Main image of article Data Suggests Silicon Alley Succeeding

New York City’s government has spent years pushing the city as a rival to Silicon Valley. To a large extent, those efforts have succeeded: major tech firms, startups, and entrepreneurs call the five boroughs home. According to a new analysis from the Center for an Urban Future, the number of New York City residents working in the tech sector has increased 71 percent over the past decade. In an utterly unsurprising twist for a city where publishing constitutes another major industry, employment in the Internet publishing & broadcasting and Web search portals categories jumped 516 percent during that period, followed by e-commerce (188 percent increase), software publishing (93 percent increase), and computer systems design (67 percent increase). Breaking things down by borough, Manhattan hosts 83 percent of all tech sector jobs, followed by Brooklyn (9 percent), Queens (6 percent), the Bronx (1 percent), and Staten Island (1 percent).

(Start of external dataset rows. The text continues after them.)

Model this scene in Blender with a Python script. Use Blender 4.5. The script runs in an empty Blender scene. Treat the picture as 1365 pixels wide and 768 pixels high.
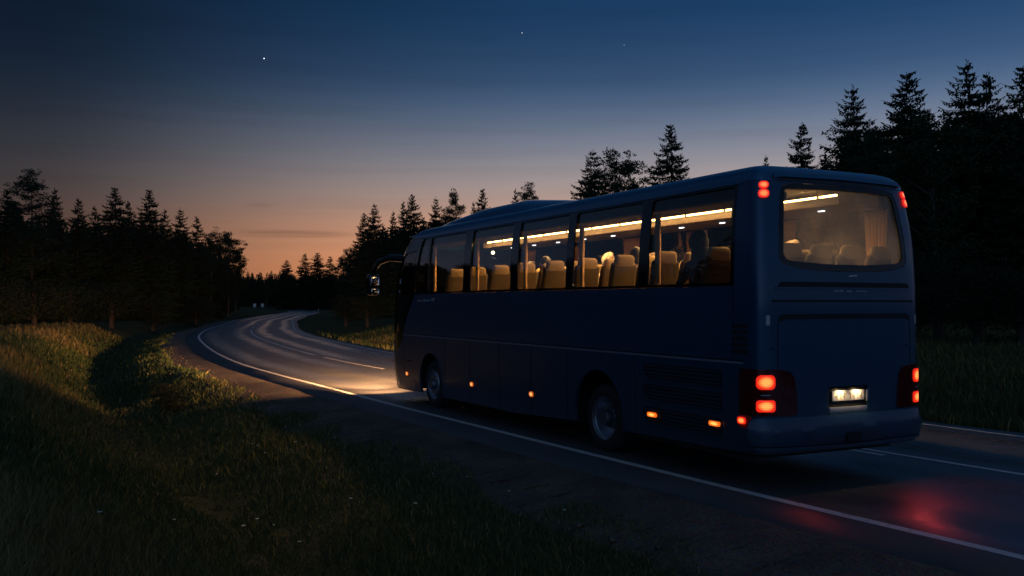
import bpy, bmesh, math, random
import numpy as np
from mathutils import Vector, Matrix, geometry, noise as mnoise
rnd = random.Random(11)
nrng = np.random.default_rng(5)
SC = bpy.context.scene
COL = SC.collection
PI = math.pi

# ------------------------------------------------------------------ helpers
def lin(r, g, b):
    f = lambda c: (c / 255 / 12.92) if c / 255 <= .04045 else ((c / 255 + .055) / 1.055) ** 2.4
    return (f(r), f(g), f(b), 1)

def link(o, parent=None):
    COL.objects.link(o)
    if parent is not None:
        o.parent = parent
    return o

def tag(o, label=None, cat=None, group=None, kind=None):
    if label: o['label'] = label
    if cat: o['category'] = cat
    if group: o['group'] = group
    if kind: o['kind'] = kind
    return o

def empty(name, loc=(0, 0, 0), rz=0):
    o = bpy.data.objects.new(name, None)
    o.empty_display_size = .3
    o.location = loc
    o.rotation_euler = (0, 0, rz)
    return link(o)

def mesh_obj(name, verts, faces, mat=None, parent=None, smooth=False, sharp=None):
    me = bpy.data.meshes.new(name)
    me.from_pydata([tuple(v) for v in verts], [], faces)
    me.update()
    if mat: me.materials.append(mat)
    if smooth or sharp:
        me.polygons.foreach_set('use_smooth', [True] * len(me.polygons))
        if sharp: me.set_sharp_from_angle(angle=math.radians(sharp))
    return link(bpy.data.objects.new(name, me), parent)

def np_mesh(name, V, quads=None, tris=None, mat=None, parent=None, do_link=True, smooth=False):
    me = bpy.data.meshes.new(name)
    V = np.asarray(V, np.float32)
    me.vertices.add(len(V)); me.vertices.foreach_set('co', V.ravel())
    idx, starts, n = [], [], 0
    if quads is not None and len(quads):
        q = np.asarray(quads, np.int32); idx.append(q.ravel()); starts.append(np.arange(len(q)) * 4); n = len(q) * 4
    if tris is not None and len(tris):
        t = np.asarray(tris, np.int32); idx.append(t.ravel()); starts.append(n + np.arange(len(t)) * 3)
    idx = np.concatenate(idx); starts = np.concatenate(starts)
    me.loops.add(len(idx)); me.loops.foreach_set('vertex_index', idx.astype(np.int32))
    me.polygons.add(len(starts)); me.polygons.foreach_set('loop_start', starts.astype(np.int32))
    if smooth: me.polygons.foreach_set('use_smooth', np.ones(len(starts), bool))
    me.update(calc_edges=True)
    if mat: me.materials.append(mat)
    o = bpy.data.objects.new(name, me)
    return link(o, parent) if do_link else o

class MB:
    """collects boxes, tubes and lathes; build() links them as ONE mesh object"""
    def __init__(s): s.bm = bmesh.new()
    def box(s, c, d, rot=None, bevel=0, seg=2, taper=None):
        r = bmesh.ops.create_cube(s.bm, size=1)
        vs = r['verts']
        for v in vs:
            if taper and v.co.z > 0: v.co.x *= taper[0]; v.co.y *= taper[1]
            v.co = Vector((v.co.x * d[0], v.co.y * d[1], v.co.z * d[2]))
        if bevel:
            es = list({e for v in vs for e in v.link_edges})
            rb = bmesh.ops.bevel(s.bm, geom=es, offset=bevel, segments=seg, affect='EDGES', profile=.5)
            vs = list({v for f in rb['faces'] for v in f.verts} | {v for v in vs if v.is_valid})
        M = Matrix.Translation(c)
        if rot is not None: M = M @ rot
        for v in vs: v.co = M @ v.co
        return s
    def tube(s, pts, rad, n=8, cap=True):
        pts = [Vector(p) for p in pts]
        rads = rad if isinstance(rad, (list, tuple)) else [rad] * len(pts)
        rings = []
        for i, p in enumerate(pts):
            d = (pts[min(i + 1, len(pts) - 1)] - pts[max(i - 1, 0)]).normalized()
            a = Vector((0, 0, 1)) if abs(d.z) < .9 else Vector((1, 0, 0))
            x = d.cross(a).normalized(); y = d.cross(x)
            rings.append([s.bm.verts.new(p + (x * math.cos(2 * PI * k / n) + y * math.sin(2 * PI * k / n)) * rads[i]) for k in range(n)])
        for a, b in zip(rings, rings[1:]):
            for k in range(n): s.bm.faces.new((a[k], a[(k + 1) % n], b[(k + 1) % n], b[k]))
        if cap:
            s.bm.faces.new(rings[0][::-1]); s.bm.faces.new(rings[-1])
        return s
    def lathe_y(s, prof, c=(0, 0, 0), n=48):
        """prof: list of (radius, y); revolve about the y axis"""
        rings = []
        for r, y in prof:
            rings.append([s.bm.verts.new((c[0] + r * math.cos(2 * PI * k / n), c[1] + y, c[2] + r * math.sin(2 * PI * k / n))) for k in range(n)])
        for a, b in zip(rings, rings[1:]):
            for k in range(n): s.bm.faces.new((a[k], a[(k + 1) % n], b[(k + 1) % n], b[k]))
        return s
    def ball(s, c, r, sc=(1, 1, 1), u=12, v=8):
        q = bmesh.ops.create_uvsphere(s.bm, u_segments=u, v_segments=v, radius=r)
        for w in q['verts']: w.co = Vector((w.co.x * sc[0] + c[0], w.co.y * sc[1] + c[1], w.co.z * sc[2] + c[2]))
        return s
    def build(s, name, mat, parent=None, sharp=35):
        bmesh.ops.recalc_face_normals(s.bm, faces=s.bm.faces[:])
        me = bpy.data.meshes.new(name); s.bm.to_mesh(me); s.bm.free()
        if mat: me.materials.append(mat)
        me.polygons.foreach_set('use_smooth', [True] * len(me.polygons))
        me.set_sharp_from_angle(angle=math.radians(sharp))
        return link(bpy.data.objects.new(name, me), parent)

# ------------------------------------------------------------------ materials
def new_mat(name):
    m = bpy.data.materials.new(name); m.use_nodes = True
    nt = m.node_tree
    return m, nt, nt.nodes['Principled BSDF']

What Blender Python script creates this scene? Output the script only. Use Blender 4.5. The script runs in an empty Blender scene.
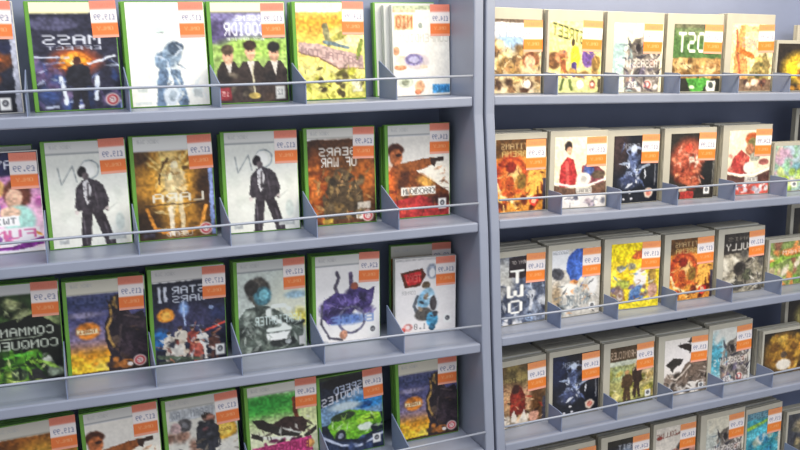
import bpy, bmesh, math, random
import numpy as np
from mathutils import Matrix, Vector

COL = bpy.context.scene.collection
sc = bpy.context.scene

# ------------------------------------------------------------------ materials
def srgb(h):
    h = h.lstrip('#')
    c = np.array([int(h[i:i+2], 16) / 255 for i in (0, 2, 4)])
    return np.where(c <= .04045, c / 12.92, ((c + .055) / 1.055) ** 2.4)

def mat(name, color, rough=.5, metal=0., noise=0., nscale=30., bump=0., trans=0., coat=0.):
    m = bpy.data.materials.new(name); m.use_nodes = True
    nt = m.node_tree; b = nt.nodes['Principled BSDF']
    c = srgb(color)
    b.inputs['Base Color'].default_value = (*c, 1)
    b.inputs['Roughness'].default_value = rough
    b.inputs['Metallic'].default_value = metal
    b.inputs['Coat Weight'].default_value = coat
    if trans:
        b.inputs['Transmission Weight'].default_value = trans
    if noise or bump:
        tc = nt.nodes.new('ShaderNodeTexCoord'); n = nt.nodes.new('ShaderNodeTexNoise')
        n.inputs['Scale'].default_value = nscale; n.inputs['Detail'].default_value = 5
        nt.links.new(tc.outputs['Object'], n.inputs['Vector'])
        if noise:
            r = nt.nodes.new('ShaderNodeValToRGB')
            r.color_ramp.elements[0].position = .3; r.color_ramp.elements[1].position = .7
            r.color_ramp.elements[0].color = (*(c * (1 - noise)), 1)
            r.color_ramp.elements[1].color = (*np.minimum(c * (1 + noise), 1), 1)
            nt.links.new(n.outputs['Fac'], r.inputs['Fac']); nt.links.new(r.outputs['Color'], b.inputs['Base Color'])
        if bump:
            bp = nt.nodes.new('ShaderNodeBump'); bp.inputs['Strength'].default_value = bump
            bp.inputs['Distance'].default_value = .002
            nt.links.new(n.outputs['Fac'], bp.inputs['Height']); nt.links.new(bp.outputs['Normal'], b.inputs['Normal'])
    return m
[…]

However, Brooklyn has enjoyed faster growth in tech jobs than any of the other boroughs. As with tech industries in other cities around the country, Silicon Alley remains majorly white (62 percent of all tech employees) and male (60 percent). Unlike some of its metropolitan rivals, the city attracts a pretty even distribution of ages (56 percent of tech workers are 35 and over), with older workers proving the majority in every sector except e-commerce and Internet publishing. Despite sizable investments in its tech community—including an e-hub for startups, Digital.NYC—New York continues to face competition for tech talent from not only Silicon Valley, but also up-and-coming cities such as Raleigh, N.C., all of which have made attracting big firms and startups a priority. But for the moment, there are significant signs that Silicon Alley is succeeding.